Retype all of the data. Every line must match exactly.
** begin **
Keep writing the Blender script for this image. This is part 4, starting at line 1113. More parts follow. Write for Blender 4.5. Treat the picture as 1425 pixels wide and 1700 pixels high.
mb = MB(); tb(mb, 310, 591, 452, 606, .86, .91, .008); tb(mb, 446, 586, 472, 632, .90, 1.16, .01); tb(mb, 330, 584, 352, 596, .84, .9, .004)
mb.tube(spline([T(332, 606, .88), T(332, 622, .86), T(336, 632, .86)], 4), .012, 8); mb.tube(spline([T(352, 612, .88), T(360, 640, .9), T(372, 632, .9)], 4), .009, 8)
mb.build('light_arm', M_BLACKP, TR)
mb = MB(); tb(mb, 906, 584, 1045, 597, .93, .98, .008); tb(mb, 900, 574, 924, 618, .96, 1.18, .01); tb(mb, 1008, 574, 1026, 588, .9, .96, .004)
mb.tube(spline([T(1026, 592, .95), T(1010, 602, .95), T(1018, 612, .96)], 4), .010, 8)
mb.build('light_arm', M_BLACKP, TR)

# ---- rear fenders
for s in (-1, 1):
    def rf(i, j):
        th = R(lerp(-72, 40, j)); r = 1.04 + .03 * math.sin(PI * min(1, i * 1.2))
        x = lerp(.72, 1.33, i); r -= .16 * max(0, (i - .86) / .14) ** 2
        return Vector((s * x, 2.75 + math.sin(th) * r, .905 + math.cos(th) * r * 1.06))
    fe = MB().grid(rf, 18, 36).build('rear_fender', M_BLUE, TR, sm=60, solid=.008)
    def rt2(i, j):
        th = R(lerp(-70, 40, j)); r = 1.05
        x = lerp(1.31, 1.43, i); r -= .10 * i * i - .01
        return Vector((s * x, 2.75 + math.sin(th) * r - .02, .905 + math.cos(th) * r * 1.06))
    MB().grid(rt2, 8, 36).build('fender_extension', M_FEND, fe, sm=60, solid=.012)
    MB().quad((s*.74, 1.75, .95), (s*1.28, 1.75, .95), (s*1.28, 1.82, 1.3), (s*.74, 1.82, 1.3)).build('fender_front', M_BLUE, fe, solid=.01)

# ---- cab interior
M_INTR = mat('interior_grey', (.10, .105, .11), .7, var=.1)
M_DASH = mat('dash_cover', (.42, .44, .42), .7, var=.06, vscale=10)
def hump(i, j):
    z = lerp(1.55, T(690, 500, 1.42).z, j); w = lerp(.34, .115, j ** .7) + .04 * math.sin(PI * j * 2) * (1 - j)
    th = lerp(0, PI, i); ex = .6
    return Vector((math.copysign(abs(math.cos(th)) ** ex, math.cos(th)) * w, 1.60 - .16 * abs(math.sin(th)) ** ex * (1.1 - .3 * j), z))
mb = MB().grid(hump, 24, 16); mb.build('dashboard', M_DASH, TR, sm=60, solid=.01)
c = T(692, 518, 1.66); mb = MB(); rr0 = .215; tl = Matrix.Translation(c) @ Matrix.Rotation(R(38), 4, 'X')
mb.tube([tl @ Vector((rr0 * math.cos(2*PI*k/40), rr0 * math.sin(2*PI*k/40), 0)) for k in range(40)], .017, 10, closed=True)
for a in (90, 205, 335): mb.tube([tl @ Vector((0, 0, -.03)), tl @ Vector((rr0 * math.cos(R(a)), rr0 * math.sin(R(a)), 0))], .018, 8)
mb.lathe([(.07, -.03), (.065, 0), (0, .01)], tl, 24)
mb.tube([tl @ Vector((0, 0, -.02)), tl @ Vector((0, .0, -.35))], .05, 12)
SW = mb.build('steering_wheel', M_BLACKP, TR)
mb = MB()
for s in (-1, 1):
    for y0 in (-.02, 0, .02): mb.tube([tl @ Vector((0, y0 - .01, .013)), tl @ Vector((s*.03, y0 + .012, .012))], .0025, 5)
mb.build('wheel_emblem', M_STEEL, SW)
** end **
Answer:
Keep writing the Blender script for this image. This is part 4, starting at line 1113. More parts follow. Write for Blender 4.5. Treat the picture as 1425 pixels wide and 1700 pixels high.
mb = MB(); tb(mb, 310, 591, 452, 606, .86, .91, .008); tb(mb, 446, 586, 472, 632, .90, 1.16, .01); tb(mb, 330, 584, 352, 596, .84, .9, .004)
mb.tube(spline([T(332, 606, .88), T(332, 622, .86), T(336, 632, .86)], 4), .012, 8); mb.tube(spline([T(352, 612, .88), T(360, 640, .9), T(372, 632, .9)], 4), .009, 8)
mb.build('light_arm', M_BLACKP, TR)
mb = MB(); tb(mb, 906, 584, 1045, 597, .93, .98, .008); tb(mb, 900, 574, 924, 618, .96, 1.18, .01); tb(mb, 1008, 574, 1026, 588, .9, .96, .004)
mb.tube(spline([T(1026, 592, .95), T(1010, 602, .95), T(1018, 612, .96)], 4), .010, 8)
mb.build('light_arm', M_BLACKP, TR)

# ---- rear fenders
for s in (-1, 1):
    def rf(i, j):
        th = R(lerp(-72, 40, j)); r = 1.04 + .03 * math.sin(PI * min(1, i * 1.2))
        x = lerp(.72, 1.33, i); r -= .16 * max(0, (i - .86) / .14) ** 2
        return Vector((s * x, 2.75 + math.sin(th) * r, .905 + math.cos(th) * r * 1.06))
    fe = MB().grid(rf, 18, 36).build('rear_fender', M_BLUE, TR, sm=60, solid=.008)
    def rt2(i, j):
        th = R(lerp(-70, 40, j)); r = 1.05
        x = lerp(1.31, 1.43, i); r -= .10 * i * i - .01
        return Vector((s * x, 2.75 + math.sin(th) * r - .02, .905 + math.cos(th) * r * 1.06))
    MB().grid(rt2, 8, 36).build('fender_extension', M_FEND, fe, sm=60, solid=.012)
    MB().quad((s*.74, 1.75, .95), (s*1.28, 1.75, .95), (s*1.28, 1.82, 1.3), (s*.74, 1.82, 1.3)).build('fender_front', M_BLUE, fe, solid=.01)

# ---- cab interior
M_INTR = mat('interior_grey', (.10, .105, .11), .7, var=.1)
M_DASH = mat('dash_cover', (.42, .44, .42), .7, var=.06, vscale=10)
def hump(i, j):
    z = lerp(1.55, T(690, 500, 1.42).z, j); w = lerp(.34, .115, j ** .7) + .04 * math.sin(PI * j * 2) * (1 - j)
    th = lerp(0, PI, i); ex = .6
    return Vector((math.copysign(abs(math.cos(th)) ** ex, math.cos(th)) * w, 1.60 - .16 * abs(math.sin(th)) ** ex * (1.1 - .3 * j), z))
mb = MB().grid(hump, 24, 16); mb.build('dashboard', M_DASH, TR, sm=60, solid=.01)
c = T(692, 518, 1.66); mb = MB(); rr0 = .215; tl = Matrix.Translation(c) @ Matrix.Rotation(R(38), 4, 'X')
mb.tube([tl @ Vector((rr0 * math.cos(2*PI*k/40), rr0 * math.sin(2*PI*k/40), 0)) for k in range(40)], .017, 10, closed=True)
for a in (90, 205, 335): mb.tube([tl @ Vector((0, 0, -.03)), tl @ Vector((rr0 * math.cos(R(a)), rr0 * math.sin(R(a)), 0))], .018, 8)
mb.lathe([(.07, -.03), (.065, 0), (0, .01)], tl, 24)
mb.tube([tl @ Vector((0, 0, -.02)), tl @ Vector((0, .0, -.35))], .05, 12)
SW = mb.build('steering_wheel', M_BLACKP, TR)
mb = MB()
for s in (-1, 1):
    for y0 in (-.02, 0, .02): mb.tube([tl @ Vector((0, y0 - .01, .013)), tl @ Vector((s*.03, y0 + .012, .012))], .0025, 5)
mb.build('wheel_emblem', M_STEEL, SW)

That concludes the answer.